I appreciate that Lords amendment 22 on councils meeting virtually is a significant issue, as it could set a precedent for other parts of the public sector. I understand the Government’s concerns and why they have resisted it up to now, but I hope there is room for further compromise and at least some flexibility to allow councils to deploy hybrid meetings. If the amendment still goes too far, I hope that Ministers can come up with something, perhaps specifically in the planning context or in at least some circumstances, to make the life of our local councillors a little easier. We must remember that they do a difficult job; they work hard and many are trying to hold down day jobs at the same time. A bit more flexibility for virtual meetings could help to enhance democratic participation.

An amendment that we did not get back from their lordships was on NDMPs. I have a certain amount of regret about that, because I continue to believe that the replacement of local development management policies with a single centralised diktat is the wrong approach. However, I welcome the fact that, thanks to the Government’s amendments in lieu, we now see in the Bill a commitment to consult on NDMPs. That was an important part of the compromise announced last December by the Secretary of State to tackle problems outlined in the amendments package headed by new clause 21, which I tabled. It resulted from concerns felt by many on the Government Benches about problems leading to massive pressure for blocks of flats in the suburbs and housing estates on greenfield and agricultural land in rural areas. Now, we need to see the remainder of that package delivered by the national planning policy framework. Once again, I encourage and urge Ministers to get that published.

We also need to see the new set of planning policy guidance—another document that will be crucial to ensuring that the reforms promised in the planning system deliver real change. Concern remains among Back Benchers about the rush for volume of units at all costs. We all accept the need for new homes and want more homes built, but they need to be the right homes in the right places. I know that you, Mr Deputy Speaker, strongly agree with that.

With that in mind, I can understand the rationale of Lords amendment 45 on climate change mitigation and adaptation. We need to do more to ensure that the developments that come forward for approval are consistent with our net zero goals. I am not necessarily saying that Lords amendment 45 is the right vehicle to deliver that, but if we are to make that huge transition to carbon neutrality, construction and development has an enormous part to play, and significant change needs to be delivered. I hope that the Government will make every effort to ensure that the new NPPF reflects our climate goals, in terms of both mitigation and adaptation.

In particular, as we have heard many times during the debate on the Bill, we must take care in relation to areas prone to flooding since, even if we deliver net zero on time, the climate has already changed to make such episodes more serious and more frequent. I would like to take this opportunity to put on record my great sympathy to anyone who has been affected by the floods of recent days. I hope they are back in their homes soon. I truly understand what a miserable experience it is to be subjected to these climatic episodes.

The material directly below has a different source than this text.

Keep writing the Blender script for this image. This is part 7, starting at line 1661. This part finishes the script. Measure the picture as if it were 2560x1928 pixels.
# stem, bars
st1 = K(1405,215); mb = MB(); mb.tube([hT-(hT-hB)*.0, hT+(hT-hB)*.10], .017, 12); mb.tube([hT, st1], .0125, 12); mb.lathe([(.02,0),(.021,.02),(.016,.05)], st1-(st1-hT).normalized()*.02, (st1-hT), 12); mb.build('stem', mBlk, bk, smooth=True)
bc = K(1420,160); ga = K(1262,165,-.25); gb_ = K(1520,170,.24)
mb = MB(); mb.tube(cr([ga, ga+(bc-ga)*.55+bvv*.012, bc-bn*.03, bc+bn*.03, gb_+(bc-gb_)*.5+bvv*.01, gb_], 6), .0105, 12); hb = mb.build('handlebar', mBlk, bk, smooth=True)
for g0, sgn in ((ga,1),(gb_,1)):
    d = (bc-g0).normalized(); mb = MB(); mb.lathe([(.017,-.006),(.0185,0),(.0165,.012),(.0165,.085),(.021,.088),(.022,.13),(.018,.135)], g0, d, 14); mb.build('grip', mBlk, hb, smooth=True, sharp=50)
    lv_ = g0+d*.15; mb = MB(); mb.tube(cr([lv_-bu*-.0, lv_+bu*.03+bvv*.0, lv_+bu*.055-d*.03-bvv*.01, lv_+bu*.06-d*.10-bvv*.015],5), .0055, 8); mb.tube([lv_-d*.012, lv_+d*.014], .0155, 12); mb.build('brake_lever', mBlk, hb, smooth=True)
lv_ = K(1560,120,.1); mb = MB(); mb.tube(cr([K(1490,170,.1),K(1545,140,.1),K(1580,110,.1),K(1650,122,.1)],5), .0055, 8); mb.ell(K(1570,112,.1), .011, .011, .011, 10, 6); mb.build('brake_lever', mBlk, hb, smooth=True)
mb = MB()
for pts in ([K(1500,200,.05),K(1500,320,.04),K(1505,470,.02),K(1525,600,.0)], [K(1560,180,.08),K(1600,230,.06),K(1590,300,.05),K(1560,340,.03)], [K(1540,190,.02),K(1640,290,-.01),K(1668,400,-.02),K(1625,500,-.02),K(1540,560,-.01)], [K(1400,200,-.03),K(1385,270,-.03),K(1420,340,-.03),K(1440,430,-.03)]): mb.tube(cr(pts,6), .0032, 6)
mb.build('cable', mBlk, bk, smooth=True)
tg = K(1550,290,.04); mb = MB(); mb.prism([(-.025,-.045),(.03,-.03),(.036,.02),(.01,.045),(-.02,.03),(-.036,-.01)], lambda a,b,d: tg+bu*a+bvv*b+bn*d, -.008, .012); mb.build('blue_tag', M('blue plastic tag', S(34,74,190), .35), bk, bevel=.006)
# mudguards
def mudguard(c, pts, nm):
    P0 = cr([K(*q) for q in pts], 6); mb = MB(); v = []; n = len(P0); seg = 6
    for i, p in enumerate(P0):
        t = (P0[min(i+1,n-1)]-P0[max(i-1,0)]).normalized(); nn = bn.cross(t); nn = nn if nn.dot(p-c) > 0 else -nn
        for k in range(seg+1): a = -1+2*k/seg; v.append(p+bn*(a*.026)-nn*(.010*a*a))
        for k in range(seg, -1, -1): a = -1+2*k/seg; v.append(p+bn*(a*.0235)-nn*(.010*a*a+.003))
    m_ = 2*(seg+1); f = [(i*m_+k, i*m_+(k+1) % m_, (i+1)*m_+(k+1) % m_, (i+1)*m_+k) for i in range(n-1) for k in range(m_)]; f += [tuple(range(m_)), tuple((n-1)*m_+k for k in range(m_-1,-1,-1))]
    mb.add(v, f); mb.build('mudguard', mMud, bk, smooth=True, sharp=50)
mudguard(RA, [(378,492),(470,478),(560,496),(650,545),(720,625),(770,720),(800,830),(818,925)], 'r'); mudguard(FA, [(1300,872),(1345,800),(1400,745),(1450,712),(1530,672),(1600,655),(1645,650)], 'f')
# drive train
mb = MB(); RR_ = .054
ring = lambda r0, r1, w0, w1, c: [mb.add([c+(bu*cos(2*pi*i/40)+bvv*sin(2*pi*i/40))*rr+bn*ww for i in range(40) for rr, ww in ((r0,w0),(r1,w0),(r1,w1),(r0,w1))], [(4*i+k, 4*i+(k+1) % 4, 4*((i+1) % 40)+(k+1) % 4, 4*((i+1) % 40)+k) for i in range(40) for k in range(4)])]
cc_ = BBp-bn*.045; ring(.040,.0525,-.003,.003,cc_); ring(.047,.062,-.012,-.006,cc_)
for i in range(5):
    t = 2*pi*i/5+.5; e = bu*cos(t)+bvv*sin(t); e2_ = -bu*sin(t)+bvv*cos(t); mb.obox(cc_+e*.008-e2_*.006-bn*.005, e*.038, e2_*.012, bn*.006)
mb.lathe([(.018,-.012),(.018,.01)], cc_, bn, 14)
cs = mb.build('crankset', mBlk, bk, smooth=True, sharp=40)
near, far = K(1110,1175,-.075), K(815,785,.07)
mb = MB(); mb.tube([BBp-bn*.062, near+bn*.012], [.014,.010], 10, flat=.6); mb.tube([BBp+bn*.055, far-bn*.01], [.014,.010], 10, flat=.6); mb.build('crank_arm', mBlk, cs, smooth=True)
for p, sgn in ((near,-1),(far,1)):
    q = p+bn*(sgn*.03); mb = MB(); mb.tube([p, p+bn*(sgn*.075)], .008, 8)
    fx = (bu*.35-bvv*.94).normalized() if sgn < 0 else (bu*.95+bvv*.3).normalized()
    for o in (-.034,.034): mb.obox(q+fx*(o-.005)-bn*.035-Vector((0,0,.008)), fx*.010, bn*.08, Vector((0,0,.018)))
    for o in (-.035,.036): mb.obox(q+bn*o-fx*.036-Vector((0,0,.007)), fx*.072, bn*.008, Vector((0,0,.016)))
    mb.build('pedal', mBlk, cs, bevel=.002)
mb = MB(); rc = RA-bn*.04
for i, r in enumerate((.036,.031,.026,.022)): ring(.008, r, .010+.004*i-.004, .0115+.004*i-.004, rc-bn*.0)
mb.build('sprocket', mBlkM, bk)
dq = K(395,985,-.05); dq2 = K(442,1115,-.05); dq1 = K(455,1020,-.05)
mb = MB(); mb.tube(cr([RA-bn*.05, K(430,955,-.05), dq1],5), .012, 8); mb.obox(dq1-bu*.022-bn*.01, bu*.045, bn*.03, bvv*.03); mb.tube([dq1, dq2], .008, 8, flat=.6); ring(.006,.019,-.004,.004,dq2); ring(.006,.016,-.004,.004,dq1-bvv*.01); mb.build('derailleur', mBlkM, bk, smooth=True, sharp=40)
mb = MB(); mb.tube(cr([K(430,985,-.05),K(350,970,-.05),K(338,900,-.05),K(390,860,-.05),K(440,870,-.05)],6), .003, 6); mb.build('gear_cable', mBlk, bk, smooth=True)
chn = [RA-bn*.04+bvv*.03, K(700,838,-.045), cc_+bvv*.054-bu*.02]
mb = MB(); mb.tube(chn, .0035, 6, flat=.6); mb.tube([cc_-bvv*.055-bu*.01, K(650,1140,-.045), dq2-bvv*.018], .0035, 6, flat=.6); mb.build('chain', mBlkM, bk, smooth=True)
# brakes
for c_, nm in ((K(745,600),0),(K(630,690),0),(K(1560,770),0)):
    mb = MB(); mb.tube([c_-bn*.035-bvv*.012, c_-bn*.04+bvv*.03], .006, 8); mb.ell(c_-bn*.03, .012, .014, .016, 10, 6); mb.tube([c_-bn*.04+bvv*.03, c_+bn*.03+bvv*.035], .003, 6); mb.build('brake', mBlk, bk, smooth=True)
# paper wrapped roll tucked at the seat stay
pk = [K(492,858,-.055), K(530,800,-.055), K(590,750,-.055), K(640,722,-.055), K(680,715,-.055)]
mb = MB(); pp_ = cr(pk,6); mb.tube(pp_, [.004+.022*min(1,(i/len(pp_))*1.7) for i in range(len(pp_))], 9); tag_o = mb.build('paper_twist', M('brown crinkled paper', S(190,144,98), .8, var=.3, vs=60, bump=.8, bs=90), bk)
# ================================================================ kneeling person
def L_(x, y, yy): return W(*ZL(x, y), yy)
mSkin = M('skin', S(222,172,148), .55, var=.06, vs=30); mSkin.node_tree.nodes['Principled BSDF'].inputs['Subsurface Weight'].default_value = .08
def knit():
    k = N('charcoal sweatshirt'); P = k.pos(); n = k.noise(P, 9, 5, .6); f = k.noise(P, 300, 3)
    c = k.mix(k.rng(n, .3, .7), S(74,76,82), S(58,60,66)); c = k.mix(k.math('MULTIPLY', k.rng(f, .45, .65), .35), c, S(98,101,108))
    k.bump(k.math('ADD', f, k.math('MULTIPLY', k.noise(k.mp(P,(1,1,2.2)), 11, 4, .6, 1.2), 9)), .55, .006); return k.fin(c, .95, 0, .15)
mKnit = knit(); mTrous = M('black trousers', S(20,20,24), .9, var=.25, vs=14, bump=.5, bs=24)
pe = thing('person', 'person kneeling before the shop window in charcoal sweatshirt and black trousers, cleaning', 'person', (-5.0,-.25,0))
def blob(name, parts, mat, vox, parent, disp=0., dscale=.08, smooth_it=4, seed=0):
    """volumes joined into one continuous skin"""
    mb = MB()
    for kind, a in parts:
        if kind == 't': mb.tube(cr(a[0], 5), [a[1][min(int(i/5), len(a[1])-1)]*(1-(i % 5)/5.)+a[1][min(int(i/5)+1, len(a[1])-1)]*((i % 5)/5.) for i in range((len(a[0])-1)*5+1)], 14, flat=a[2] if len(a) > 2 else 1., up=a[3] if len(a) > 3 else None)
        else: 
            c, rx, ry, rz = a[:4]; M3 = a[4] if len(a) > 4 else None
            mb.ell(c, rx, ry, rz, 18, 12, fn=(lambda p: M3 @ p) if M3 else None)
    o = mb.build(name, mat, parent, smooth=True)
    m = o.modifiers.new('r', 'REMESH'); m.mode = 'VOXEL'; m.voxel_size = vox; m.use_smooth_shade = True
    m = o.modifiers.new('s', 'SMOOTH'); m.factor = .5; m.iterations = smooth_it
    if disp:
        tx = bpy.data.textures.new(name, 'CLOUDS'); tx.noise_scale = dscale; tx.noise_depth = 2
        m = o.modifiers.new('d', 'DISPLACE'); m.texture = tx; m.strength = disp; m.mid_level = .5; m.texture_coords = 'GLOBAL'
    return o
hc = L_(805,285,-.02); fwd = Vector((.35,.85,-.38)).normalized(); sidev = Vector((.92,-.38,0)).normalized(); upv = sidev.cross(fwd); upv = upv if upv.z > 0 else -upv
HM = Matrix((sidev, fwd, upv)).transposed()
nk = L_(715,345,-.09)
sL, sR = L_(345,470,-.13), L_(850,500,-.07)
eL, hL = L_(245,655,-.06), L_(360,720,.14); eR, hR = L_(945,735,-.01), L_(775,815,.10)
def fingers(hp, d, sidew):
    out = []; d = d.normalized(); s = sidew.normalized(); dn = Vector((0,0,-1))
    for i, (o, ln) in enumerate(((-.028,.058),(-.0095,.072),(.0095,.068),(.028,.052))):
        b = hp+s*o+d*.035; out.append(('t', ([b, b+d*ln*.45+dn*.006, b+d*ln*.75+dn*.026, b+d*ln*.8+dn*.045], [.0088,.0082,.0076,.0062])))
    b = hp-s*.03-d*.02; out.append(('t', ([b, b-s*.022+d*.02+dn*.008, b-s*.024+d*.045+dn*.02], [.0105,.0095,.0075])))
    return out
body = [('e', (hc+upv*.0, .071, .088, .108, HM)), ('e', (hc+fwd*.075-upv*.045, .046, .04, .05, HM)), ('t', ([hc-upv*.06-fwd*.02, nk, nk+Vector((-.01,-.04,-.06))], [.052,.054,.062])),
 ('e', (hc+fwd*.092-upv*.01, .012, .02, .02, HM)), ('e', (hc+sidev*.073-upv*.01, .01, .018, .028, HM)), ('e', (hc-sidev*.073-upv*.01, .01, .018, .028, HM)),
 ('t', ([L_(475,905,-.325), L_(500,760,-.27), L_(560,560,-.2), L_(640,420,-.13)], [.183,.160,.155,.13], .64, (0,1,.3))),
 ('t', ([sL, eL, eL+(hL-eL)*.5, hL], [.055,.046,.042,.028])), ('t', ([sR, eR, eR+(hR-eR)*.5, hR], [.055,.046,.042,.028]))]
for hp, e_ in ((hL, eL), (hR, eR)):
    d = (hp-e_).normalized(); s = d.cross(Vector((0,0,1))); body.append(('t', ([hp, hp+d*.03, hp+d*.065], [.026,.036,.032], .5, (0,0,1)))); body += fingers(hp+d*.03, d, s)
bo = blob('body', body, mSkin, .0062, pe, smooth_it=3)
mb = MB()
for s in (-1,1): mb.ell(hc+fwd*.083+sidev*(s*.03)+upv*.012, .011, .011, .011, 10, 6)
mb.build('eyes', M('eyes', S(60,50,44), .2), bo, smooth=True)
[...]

Returning lastly and briefly to the December compromise announced on Report by the Secretary of State for Levelling Up, Housing and Communities, my right hon. Friend the Member for Surrey Heath (Michael Gove), I reiterate what I have said a number of times in this House: we need the compromise to be implemented. The issues raised in new clause 21 on excessive targets have not gone away. Back-Bench concern has not gone away. We are all determined to defend our constituencies from overdevelopment. We believe it is vital to shift the focus of home building to big urban city sites like Old Oak Common, Beckton and central Manchester. The Docklands 2.0 approach outlined by the Secretary of State in his July speech and in his long-term plan for housing reflects our climate commitments by situating people close to jobs, services and public transport systems. It helps to take the pressure off suburban and rural areas, protecting green spaces and the green belt, and supports our ambitions for nature recovery. So, please, let us make sure that that change really happens.